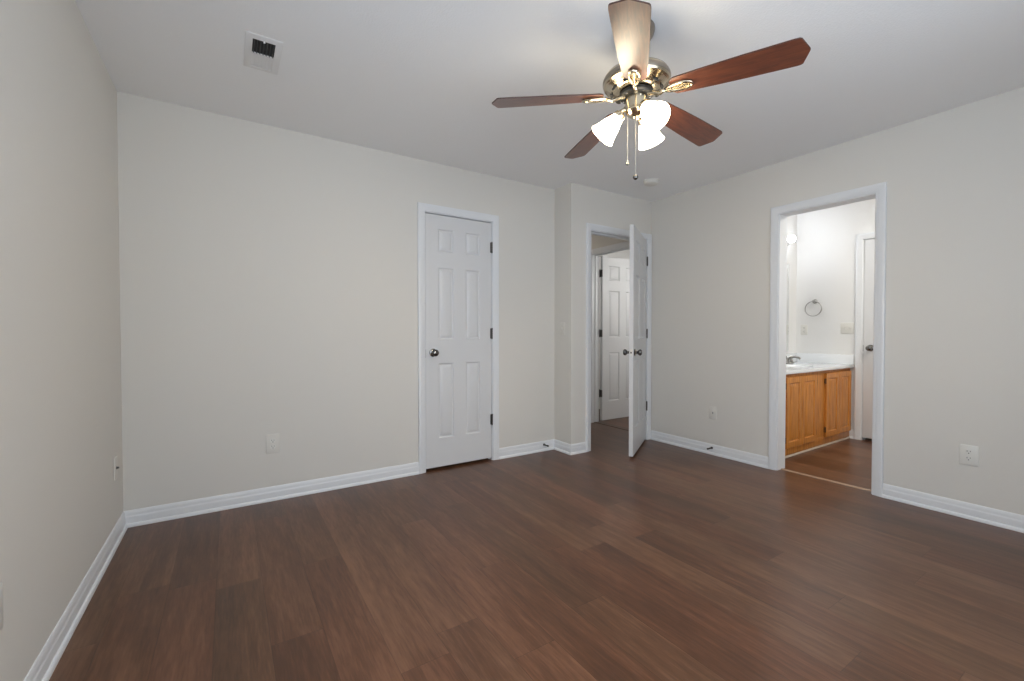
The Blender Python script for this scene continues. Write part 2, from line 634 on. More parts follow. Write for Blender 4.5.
def door_frame(name, mat, u0, u1, z1, stop=None, both=False, depth=T):
    """casing + jamb lining + stop, in a wall frame: x along the wall, y out of the wall, z up"""
    m = MB()
    casing_geo(m, mat, u0, u1, z1)
    if both:
        casing_geo(m, mat @ Matrix.Translation((0, -depth, 0)), u0, u1, z1, -1.0)
    d0 = -depth
    m.box((u0 - JT, d0, 0), (u0, 0.0, z1), 0, mat)
    m.box((u1, d0, 0), (u1 + JT, 0.0, z1), 0, mat)
    m.box((u0 - JT, d0, z1), (u1 + JT, 0.0, z1 + JT), 0, mat)
    if stop:
        s0, s1 = stop
        m.box((u0, s0, 0), (u0 + 0.010, s1, z1), 0, mat)
        m.box((u1 - 0.010, s0, 0), (u1, s1, z1), 0, mat)
        m.box((u0 + 0.010, s0, z1 - 0.010), (u1 - 0.010, s1, z1), 0, mat)
    return struct(m.build(name, M['trim'], smooth=30))


F_BACK = frame_matrix((0, YB, 0), (1, 0, 0), (0, -1, 0))
F_HALL = frame_matrix((0, YJ, 0), (1, 0, 0), (0, -1, 0))
F_RIGHT = frame_matrix((XR, 0, 0), (0, -1, 0), (-1, 0, 0))        # local x = -y
F_SIDE = frame_matrix((XH, 0, 0), (0, -1, 0), (-1, 0, 0))
F_BEND = frame_matrix((XB, 0, 0), (0, -1, 0), (-1, 0, 0))
F_LEFT = frame_matrix((XL, 0, 0), (0, 1, 0), (1, 0, 0))           # local x = y
F_STEP = frame_matrix((XJ, 0, 0), (0, -1, 0), (-1, 0, 0))

door_frame('trim_1', F_BACK, CL[0], CL[1], CL[2], (-0.050, -0.040))
door_frame('trim_2', F_HALL, HD[0], HD[1], HD[2], (-0.075, -0.040), True)
door_frame('trim_3', F_RIGHT, -BD[1], -BD[0], BD[2], None, True)
door_frame('trim_4', F_SIDE, -LD[1], -LD[0], LD[2], (-0.080, -0.048), False)
door_frame('trim_5', F_BEND, -FD[1], -FD[0], FD[2], (-0.055, -0.042), False)

# thresholds
m = MB()
m.raw([(XR + 0.052, BD[0], 0), (XR + 0.086, BD[0], 0), (XR + 0.078, BD[0], 0.005), (XR + 0.060, BD[0], 0.005),
       (XR + 0.052, BD[1], 0), (XR + 0.086, BD[1], 0), (XR + 0.078, BD[1], 0.005), (XR + 0.060, BD[1], 0.005)],
      [(0, 1, 2, 3), (7, 6, 5, 4), (0, 4, 5, 1), (1, 5, 6, 2), (2, 6, 7, 3), (3, 7, 4, 0)])
struct(m.build('trim_6', M['strip'], smooth=0))
m = MB()
m.raw([(XH + 0.040, LD[0], 0), (XH + 0.080, LD[0], 0), (XH + 0.072, LD[0], 0.005), (XH + 0.048, LD[0], 0.005),
       (XH + 0.040, LD[1], 0), (XH + 0.080, LD[1], 0), (XH + 0.072, LD[1], 0.005), (XH + 0.048, LD[1], 0.005)],
      [(0, 1, 2, 3), (7, 6, 5, 4), (0, 4, 5, 1), (1, 5, 6, 2), (2, 6, 7, 3), (3, 7, 4, 0)])
struct(m.build('trim_7', M['floor'], smooth=0))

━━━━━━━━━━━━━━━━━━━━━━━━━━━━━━

Quote the data exactly, leaving every image out of the copy.

Reply
The Blender Python script for this scene continues. Write part 2, from line 634 on. More parts follow. Write for Blender 4.5.
def door_frame(name, mat, u0, u1, z1, stop=None, both=False, depth=T):
    """casing + jamb lining + stop, in a wall frame: x along the wall, y out of the wall, z up"""
    m = MB()
    casing_geo(m, mat, u0, u1, z1)
    if both:
        casing_geo(m, mat @ Matrix.Translation((0, -depth, 0)), u0, u1, z1, -1.0)
    d0 = -depth
    m.box((u0 - JT, d0, 0), (u0, 0.0, z1), 0, mat)
    m.box((u1, d0, 0), (u1 + JT, 0.0, z1), 0, mat)
    m.box((u0 - JT, d0, z1), (u1 + JT, 0.0, z1 + JT), 0, mat)
    if stop:
        s0, s1 = stop
        m.box((u0, s0, 0), (u0 + 0.010, s1, z1), 0, mat)
        m.box((u1 - 0.010, s0, 0), (u1, s1, z1), 0, mat)
        m.box((u0 + 0.010, s0, z1 - 0.010), (u1 - 0.010, s1, z1), 0, mat)
    return struct(m.build(name, M['trim'], smooth=30))


F_BACK = frame_matrix((0, YB, 0), (1, 0, 0), (0, -1, 0))
F_HALL = frame_matrix((0, YJ, 0), (1, 0, 0), (0, -1, 0))
F_RIGHT = frame_matrix((XR, 0, 0), (0, -1, 0), (-1, 0, 0))        # local x = -y
F_SIDE = frame_matrix((XH, 0, 0), (0, -1, 0), (-1, 0, 0))
F_BEND = frame_matrix((XB, 0, 0), (0, -1, 0), (-1, 0, 0))
F_LEFT = frame_matrix((XL, 0, 0), (0, 1, 0), (1, 0, 0))           # local x = y
F_STEP = frame_matrix((XJ, 0, 0), (0, -1, 0), (-1, 0, 0))

door_frame('trim_1', F_BACK, CL[0], CL[1], CL[2], (-0.050, -0.040))
door_frame('trim_2', F_HALL, HD[0], HD[1], HD[2], (-0.075, -0.040), True)
door_frame('trim_3', F_RIGHT, -BD[1], -BD[0], BD[2], None, True)
door_frame('trim_4', F_SIDE, -LD[1], -LD[0], LD[2], (-0.080, -0.048), False)
door_frame('trim_5', F_BEND, -FD[1], -FD[0], FD[2], (-0.055, -0.042), False)

# thresholds
m = MB()
m.raw([(XR + 0.052, BD[0], 0), (XR + 0.086, BD[0], 0), (XR + 0.078, BD[0], 0.005), (XR + 0.060, BD[0], 0.005),
       (XR + 0.052, BD[1], 0), (XR + 0.086, BD[1], 0), (XR + 0.078, BD[1], 0.005), (XR + 0.060, BD[1], 0.005)],
      [(0, 1, 2, 3), (7, 6, 5, 4), (0, 4, 5, 1), (1, 5, 6, 2), (2, 6, 7, 3), (3, 7, 4, 0)])
struct(m.build('trim_6', M['strip'], smooth=0))
m = MB()
m.raw([(XH + 0.040, LD[0], 0), (XH + 0.080, LD[0], 0), (XH + 0.072, LD[0], 0.005), (XH + 0.048, LD[0], 0.005),
       (XH + 0.040, LD[1], 0), (XH + 0.080, LD[1], 0), (XH + 0.072, LD[1], 0.005), (XH + 0.048, LD[1], 0.005)],
      [(0, 1, 2, 3), (7, 6, 5, 4), (0, 4, 5, 1), (1, 5, 6, 2), (2, 6, 7, 3), (3, 7, 4, 0)])
struct(m.build('trim_7', M['floor'], smooth=0))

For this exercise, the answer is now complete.